The PGA of Australia and the WPGA should be congratulated on their initiative in promoting the game of golf over the past few years by staging events involving both male and female golfers.
They’ve done it in several ways – by presenting significant tours for both male and female professionals, by staging events where men and women play separate tournaments, like they do in the Australian Open, and by allowing men and women to compete for the same prize pool, as in the Webex series.
They have also provided a platform for disabled golfers and for juniors, though it’s an opportunity that hasn’t really been taken up by either of those segments.
But perhaps now is the time to take a deep breath, review how the experiment has gone so far, and make a few changes before any further damage is done.
I enjoy watching women play golf and marvel at their skill, their ability to seemingly never play a false stroke, and the style and joy they bring to our game. I’d just as soon watch an LPGA tournament as a PGA or DP World Tour event.
And I’m going to be really annoyed if I’m accused of being chauvinistic when I say that there are too many women taking up spots in the Webex tournaments played in Australia over this summer.

Thailand teenager Choicheva Wongras challenged at the Webex Players Series Murray River event, before finishing one shot short of the playoff.
The format for the Webex Series is that there are 64 spots for male professionals, 64 for female professionals (though the full allocation is not always filled), 10 for invited players and six for elite amateurs. That makes up a typical field of 144 players, with no provision for anybody to try to pre-qualify.
The culling process for the men is so severe that accomplished professionals like Steven Jeffress, Jay Mackenzie, Shae Wools-Cobb, Anthony Choat and even Andre Stolz, the undisputed king of the older brigade, couldn’t make the field for the Webex Murray River event at the beginning of February.
Nor could any of the rising brigade of talented young professionals like Damon Stephenson, Riley Taylor, Zach Ion and Blaike Perkins. Worse still, they didn’t even have a chance of playing their way into the field.

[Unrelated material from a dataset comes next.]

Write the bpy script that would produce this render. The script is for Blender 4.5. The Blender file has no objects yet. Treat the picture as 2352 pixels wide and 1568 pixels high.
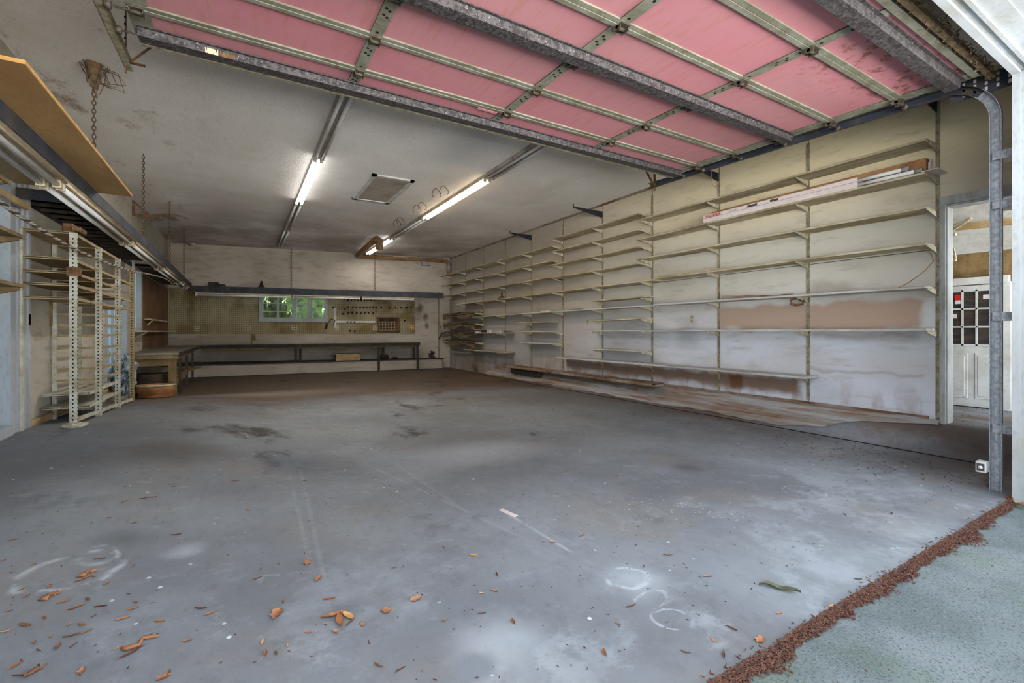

The selection process was the same for the Webex Players Series Victoria in late January, an event won by the veteran Michael Wright. Females were offered 64 places in the field, with 61 of those spots being taken up.
The golfers who filled the last 20 places in the field – that is, those who were the poorest-performed of the 84 who failed to make the 36-hole cut – were all females. The women did a little better in the Murray River event, but still filled 18 of the last 24 places.
I’m not going to embarrass anybody by naming them, or by conducting a public analysis of their golfing history, but it’s fair to say the achievements to date of most of them could be described as modest.

Veteran Michael Wright was a winner of the Rosebud Victorian Webex Series event.
Some of the female professionals, and one or two of the amateurs, have performed wonderfully well over the summer. Thailand’s Choicheva Wongras, Cassie Porter, Ashley Lau, Kirsten Rudgeley, Robyn Choi, Abbie Teasdale, Kathryn Norris, Jazy Roberts and young Lion Higo have all been in contention and their presence has enhanced the events in which they participated.
I know that Sarah Jane Smith won the TPS Murray River in 2022 against the men, and that Hannah Green won the same event the previous year. Even though those wins were very much against the flow, I thrilled at them, and I’m not advocating that women not be allowed to compete against the men.
What I am suggesting is that there should be fewer of them, and that they should have to have reached a certain level of ability, performance and experience before they make the field.
I acknowledge the argument that playing against stronger opposition can help less experienced competitors learn and improve. I just don’t think a televised $250,000 tournament on Australia’s biggest professional tour is the place to start the education process.
The Australasian Tour is now enjoying an international profile and it is important that it continues to attract healthy galleries, enthusiastic television audiences, and an increasing number of elite overseas players.
It will have a greater chance of achieving those goals if our priority was to ensure our events are contested by the very best available talent, determined not by the gender of the entrants but by their potential ability to win a tournament.